38.2
A Transnational Approach to Work: Methodological Issues

Thursday, 14 July 2016: 14:30
Location: Hörsaal III (Neues Institutsgebäude (NIG))
Oral Presentation
Benedicte ZIMMERMANN, EHESS Paris, France
This contribution is based on an empirical case-study in French and German sites of different multinational groups. The project analyses, on the one hand, the interplay of multinationals’ HRM policies with a variety of local factors (e.g. institutional, economic, social, cultural) and, on the other hand, how local workers deal with multinational policies and requirements.

It examines methodological issues pertaining to a transnational approach to work in the context of multinational firms. Categories, scales and experience are the three key words that guide this discussion. How do shared categories of action emerge – or not – in a transnational context?
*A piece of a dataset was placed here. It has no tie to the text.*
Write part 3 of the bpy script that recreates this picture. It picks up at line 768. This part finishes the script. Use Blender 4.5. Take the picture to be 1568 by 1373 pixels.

Which kind of translation processes, linguistic as well as social and political, are necessarily involved? To what degree does a firm grasp of these processes impinge on the analytical tools and categories of sociological reasoning itself?

Another set of questions is related to the scales of analysis. What exactly does transnational mean? Is it merely a supplementary scale of analysis? Of what does this scale concretely consist? Where is the locus for making observations regarding transnational issues? Transnational issues in matters of work present the challenge of addressing, within the same research parameters, a number of organizations, institutions and policies at different territorial levels (for example at the group level where policies and strategies are decided and at local sites where the work is performed); the challenge is furthermore to intertwine these levels with individual workers biographies, which are themselves impacted by various factors ranging from the personal to the environmental (e.g. organizational, cultural, social, educational). This brings into play the issue of individual and collective experience and the tension which exists between the rationales of transnational firms and that local embeddedness of human and social relations which goes to shaping the daily experience of work and life.